A district court may dismiss a complaint filed in forma pauperis if it concludes that the action is frivolous or malicious. 28 U.S.C. § 1915(e)(2). An action is frivolous if it lacks an arguable basis in either law or fact. Neitzke v. Williams, 490 U.S. 319, 325, 109 S.Ct. 1827, 1831, 104 L.Ed.2d 338 (1989); Henson-El v. Rogers, 923 F.2d 51, 53 (5th Cir.), cert. denied, 111 S.Ct. 2863 (1991). A complaint is without an arguable basis in law if it is grounded upon an untenable or discredited legal theory. Neitzke, 109 S.Ct. at 1831. A claim may be deemed to lack an arguable basis in fact only if it is based upon factual allegations that are clearly fanciful or delusional in nature. Denton v. Hernandez, 504 U.S. 25, 33, 112 S.Ct. 1728, 1733, 118 L.Ed.2d 340 (1992).
B.
A party may not maintain a civil rights action based on the legality of a prior criminal proceeding unless a state court or federal habeas court has determined that the terms of confinement are in fact invalid. Heck v. Humphrey, 512 U.S. 477, 486-87, 114 S.Ct. 2364, 2372, 129 L.Ed.2d 383 (1994). The critical inquiry is whether a judgment in favor of the plaintiff in the civil action would "necessarily imply the invalidity of his conviction or sentence." Id., 114 S.Ct. at 2372. If so, the claim is barred unless the conviction has been reversed or declared invalid. Id.; Hainze v. Richards, 207 F.3d 795, 798 (5th Cir.), cert. denied, 121 S.Ct. 384 (2000). A false arrest claim implicates a criminal prosecution where the conviction is based on evidence discovered during the arrest. See Hudson v. Hughes, 98 F.3d 868, 872 (5th Cir. 1996); Wells v. Bonner, 45 F.3d 90, 95 (5th Cir. 1995).

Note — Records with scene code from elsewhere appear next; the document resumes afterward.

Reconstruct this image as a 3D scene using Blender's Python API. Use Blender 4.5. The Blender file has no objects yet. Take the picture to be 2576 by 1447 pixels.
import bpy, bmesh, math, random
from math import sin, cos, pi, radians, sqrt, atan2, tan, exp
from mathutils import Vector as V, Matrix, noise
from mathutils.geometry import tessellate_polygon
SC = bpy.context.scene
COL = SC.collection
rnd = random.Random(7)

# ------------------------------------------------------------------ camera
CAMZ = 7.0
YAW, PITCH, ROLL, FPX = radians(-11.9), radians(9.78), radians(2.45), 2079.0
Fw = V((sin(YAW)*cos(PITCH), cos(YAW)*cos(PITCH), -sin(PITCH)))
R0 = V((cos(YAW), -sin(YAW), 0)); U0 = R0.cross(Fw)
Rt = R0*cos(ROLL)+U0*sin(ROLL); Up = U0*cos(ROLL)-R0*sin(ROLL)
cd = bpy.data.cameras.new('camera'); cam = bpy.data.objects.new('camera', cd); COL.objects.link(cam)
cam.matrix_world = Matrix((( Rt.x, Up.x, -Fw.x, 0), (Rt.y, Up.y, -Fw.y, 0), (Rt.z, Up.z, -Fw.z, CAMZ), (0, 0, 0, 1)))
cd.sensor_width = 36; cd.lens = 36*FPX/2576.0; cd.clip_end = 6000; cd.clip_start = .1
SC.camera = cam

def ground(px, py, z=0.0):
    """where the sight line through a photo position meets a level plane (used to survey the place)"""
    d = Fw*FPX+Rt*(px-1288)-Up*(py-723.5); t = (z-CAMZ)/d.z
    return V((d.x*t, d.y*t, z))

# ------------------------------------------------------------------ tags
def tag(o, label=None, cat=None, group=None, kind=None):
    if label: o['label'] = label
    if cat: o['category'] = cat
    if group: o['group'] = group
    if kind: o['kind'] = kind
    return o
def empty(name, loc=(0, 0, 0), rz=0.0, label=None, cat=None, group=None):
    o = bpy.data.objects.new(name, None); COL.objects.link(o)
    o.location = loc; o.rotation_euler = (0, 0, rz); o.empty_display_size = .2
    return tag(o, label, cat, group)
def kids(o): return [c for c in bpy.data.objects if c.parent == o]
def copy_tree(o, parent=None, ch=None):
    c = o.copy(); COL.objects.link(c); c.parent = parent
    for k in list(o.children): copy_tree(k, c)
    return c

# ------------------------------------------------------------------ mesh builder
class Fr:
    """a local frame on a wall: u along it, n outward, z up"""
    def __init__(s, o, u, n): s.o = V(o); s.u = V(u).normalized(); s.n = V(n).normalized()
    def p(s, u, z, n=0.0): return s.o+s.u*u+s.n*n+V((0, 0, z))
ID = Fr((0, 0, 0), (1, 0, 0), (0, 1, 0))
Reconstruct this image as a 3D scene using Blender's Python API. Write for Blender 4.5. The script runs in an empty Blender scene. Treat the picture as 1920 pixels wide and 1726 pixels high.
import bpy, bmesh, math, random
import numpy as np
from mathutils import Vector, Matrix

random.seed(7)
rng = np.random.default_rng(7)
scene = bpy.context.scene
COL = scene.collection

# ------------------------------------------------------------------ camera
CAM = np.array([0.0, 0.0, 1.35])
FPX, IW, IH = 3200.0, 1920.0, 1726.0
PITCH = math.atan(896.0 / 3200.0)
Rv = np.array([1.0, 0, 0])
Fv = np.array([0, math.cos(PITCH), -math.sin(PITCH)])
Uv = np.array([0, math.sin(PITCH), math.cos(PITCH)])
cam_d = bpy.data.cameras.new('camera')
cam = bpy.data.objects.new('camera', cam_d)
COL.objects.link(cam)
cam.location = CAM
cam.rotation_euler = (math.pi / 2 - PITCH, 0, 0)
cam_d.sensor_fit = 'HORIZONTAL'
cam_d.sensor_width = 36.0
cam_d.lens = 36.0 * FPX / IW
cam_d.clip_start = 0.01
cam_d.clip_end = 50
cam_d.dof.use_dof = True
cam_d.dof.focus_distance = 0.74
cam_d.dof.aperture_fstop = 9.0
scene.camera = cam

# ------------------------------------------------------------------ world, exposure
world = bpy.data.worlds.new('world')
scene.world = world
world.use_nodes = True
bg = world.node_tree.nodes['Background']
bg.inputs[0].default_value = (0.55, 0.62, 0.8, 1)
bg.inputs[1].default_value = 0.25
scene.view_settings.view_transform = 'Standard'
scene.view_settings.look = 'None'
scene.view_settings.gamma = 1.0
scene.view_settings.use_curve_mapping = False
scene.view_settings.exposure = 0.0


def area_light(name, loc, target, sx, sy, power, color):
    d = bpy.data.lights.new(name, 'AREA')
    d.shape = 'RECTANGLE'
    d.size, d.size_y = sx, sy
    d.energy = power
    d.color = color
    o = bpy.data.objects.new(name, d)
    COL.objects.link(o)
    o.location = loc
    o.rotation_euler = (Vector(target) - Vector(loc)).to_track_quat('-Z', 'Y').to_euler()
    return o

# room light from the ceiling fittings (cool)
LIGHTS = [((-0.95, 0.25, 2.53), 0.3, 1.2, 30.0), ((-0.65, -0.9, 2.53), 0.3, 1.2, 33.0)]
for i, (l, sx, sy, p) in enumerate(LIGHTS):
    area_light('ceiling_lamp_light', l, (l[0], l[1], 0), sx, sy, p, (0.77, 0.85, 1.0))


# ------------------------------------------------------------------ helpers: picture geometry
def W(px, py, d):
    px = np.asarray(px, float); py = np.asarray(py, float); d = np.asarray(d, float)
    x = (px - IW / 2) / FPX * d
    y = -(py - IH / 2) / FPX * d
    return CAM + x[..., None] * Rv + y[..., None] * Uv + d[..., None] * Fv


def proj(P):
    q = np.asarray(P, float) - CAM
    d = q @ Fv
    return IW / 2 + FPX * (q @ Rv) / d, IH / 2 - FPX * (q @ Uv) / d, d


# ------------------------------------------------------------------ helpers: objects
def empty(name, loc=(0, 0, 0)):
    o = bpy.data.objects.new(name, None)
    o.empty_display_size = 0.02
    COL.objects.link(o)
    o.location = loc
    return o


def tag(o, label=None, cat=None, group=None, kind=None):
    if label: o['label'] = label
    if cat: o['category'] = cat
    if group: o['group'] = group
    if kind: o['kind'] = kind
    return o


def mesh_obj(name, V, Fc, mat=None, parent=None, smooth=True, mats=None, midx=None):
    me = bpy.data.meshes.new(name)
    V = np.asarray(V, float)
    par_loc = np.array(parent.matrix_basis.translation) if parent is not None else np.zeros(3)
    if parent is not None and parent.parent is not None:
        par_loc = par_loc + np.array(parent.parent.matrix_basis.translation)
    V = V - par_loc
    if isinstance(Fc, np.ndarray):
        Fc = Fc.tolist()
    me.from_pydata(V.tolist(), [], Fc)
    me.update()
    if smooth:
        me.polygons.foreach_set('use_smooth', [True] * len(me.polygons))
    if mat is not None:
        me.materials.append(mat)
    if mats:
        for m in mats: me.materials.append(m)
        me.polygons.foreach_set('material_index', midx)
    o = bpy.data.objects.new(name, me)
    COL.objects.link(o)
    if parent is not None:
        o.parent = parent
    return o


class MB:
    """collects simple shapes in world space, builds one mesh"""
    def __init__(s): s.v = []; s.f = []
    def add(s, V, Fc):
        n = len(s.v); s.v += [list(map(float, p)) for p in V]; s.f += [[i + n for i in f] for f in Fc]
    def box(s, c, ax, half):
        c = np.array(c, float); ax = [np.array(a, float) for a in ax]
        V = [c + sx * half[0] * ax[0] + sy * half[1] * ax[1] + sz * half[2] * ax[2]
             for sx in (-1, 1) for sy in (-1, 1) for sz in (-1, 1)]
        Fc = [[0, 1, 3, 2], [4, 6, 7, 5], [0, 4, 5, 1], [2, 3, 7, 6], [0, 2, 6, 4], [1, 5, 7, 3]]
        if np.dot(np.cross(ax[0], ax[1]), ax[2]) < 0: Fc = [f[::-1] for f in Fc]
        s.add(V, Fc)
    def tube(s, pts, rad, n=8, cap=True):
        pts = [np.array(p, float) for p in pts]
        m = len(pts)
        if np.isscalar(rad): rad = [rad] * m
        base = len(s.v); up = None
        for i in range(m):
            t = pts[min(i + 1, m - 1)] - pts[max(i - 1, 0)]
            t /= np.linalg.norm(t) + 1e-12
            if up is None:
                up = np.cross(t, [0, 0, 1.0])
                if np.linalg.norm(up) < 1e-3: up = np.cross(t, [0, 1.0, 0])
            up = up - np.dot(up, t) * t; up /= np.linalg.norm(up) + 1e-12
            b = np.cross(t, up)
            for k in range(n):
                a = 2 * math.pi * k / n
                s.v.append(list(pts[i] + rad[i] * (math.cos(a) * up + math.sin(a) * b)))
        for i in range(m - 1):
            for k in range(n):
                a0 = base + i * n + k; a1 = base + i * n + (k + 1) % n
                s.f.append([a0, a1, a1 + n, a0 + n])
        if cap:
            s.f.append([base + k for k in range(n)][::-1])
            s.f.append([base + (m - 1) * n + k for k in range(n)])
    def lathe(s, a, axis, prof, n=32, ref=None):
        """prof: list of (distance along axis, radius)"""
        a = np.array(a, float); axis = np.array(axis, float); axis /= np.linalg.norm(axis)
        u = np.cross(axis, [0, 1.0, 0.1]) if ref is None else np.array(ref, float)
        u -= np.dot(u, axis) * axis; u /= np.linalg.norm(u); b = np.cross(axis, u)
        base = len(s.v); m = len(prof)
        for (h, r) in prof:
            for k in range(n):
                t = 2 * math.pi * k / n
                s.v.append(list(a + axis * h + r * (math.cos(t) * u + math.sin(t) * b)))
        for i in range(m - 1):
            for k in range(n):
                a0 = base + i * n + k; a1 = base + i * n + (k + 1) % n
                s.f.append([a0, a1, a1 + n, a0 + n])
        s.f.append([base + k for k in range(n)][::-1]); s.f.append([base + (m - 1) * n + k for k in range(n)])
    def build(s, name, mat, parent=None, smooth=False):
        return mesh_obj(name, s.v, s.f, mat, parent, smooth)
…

Although his complaint is short on facts, it appears that the gravamen of plaintiff's civil suit involves an alleged conspiracy between the Rowlett police department and the Dallas County district attorney to manufacture a misleading videotape of his arrest and present false evidence to the jury at his DWI trial. Plaintiff also criticizes the state court judge for admitting this fabricated evidence and blames his court-appointed lawyers for not challenging the evidence at trial and on appeal. ( See Plf. Compl. at 4-4A). These claims plainly implicate the validity of plaintiff's conviction. Without the videotape and false evidence, plaintiff contends he would not have been convicted of DWI. Plaintiff further acknowledges that no state court or federal habeas court has ever determined that the terms of his confinement are invalid. ( Spears Quest. #2). Consequently, he cannot maintain a civil rights action under 42 U.S.C. § 1983.
Plaintiff's conviction was affirmed on direct appeal. Ferguson v. State, No. 11-02-00345-CR (Tex.App.-Eastland, Jul. 25, 2003, no pet.). Two federal writs of habeas corpus challenging his DWI conviction were dismissed without prejudice. Ferguson v. Bowles, No. 3-03-CV-0918-N (N.D. Tex. Jul. 25, 2003); Ferguson v. Dretke, No. 3-04-CV-0032-G (N.D. Tex. Apr. 8, 2004).
RECOMMENDATION
Plaintiff's complaint should be summarily dismissed as frivolous pursuant to 28 U.S.C. § 1915(e)(2).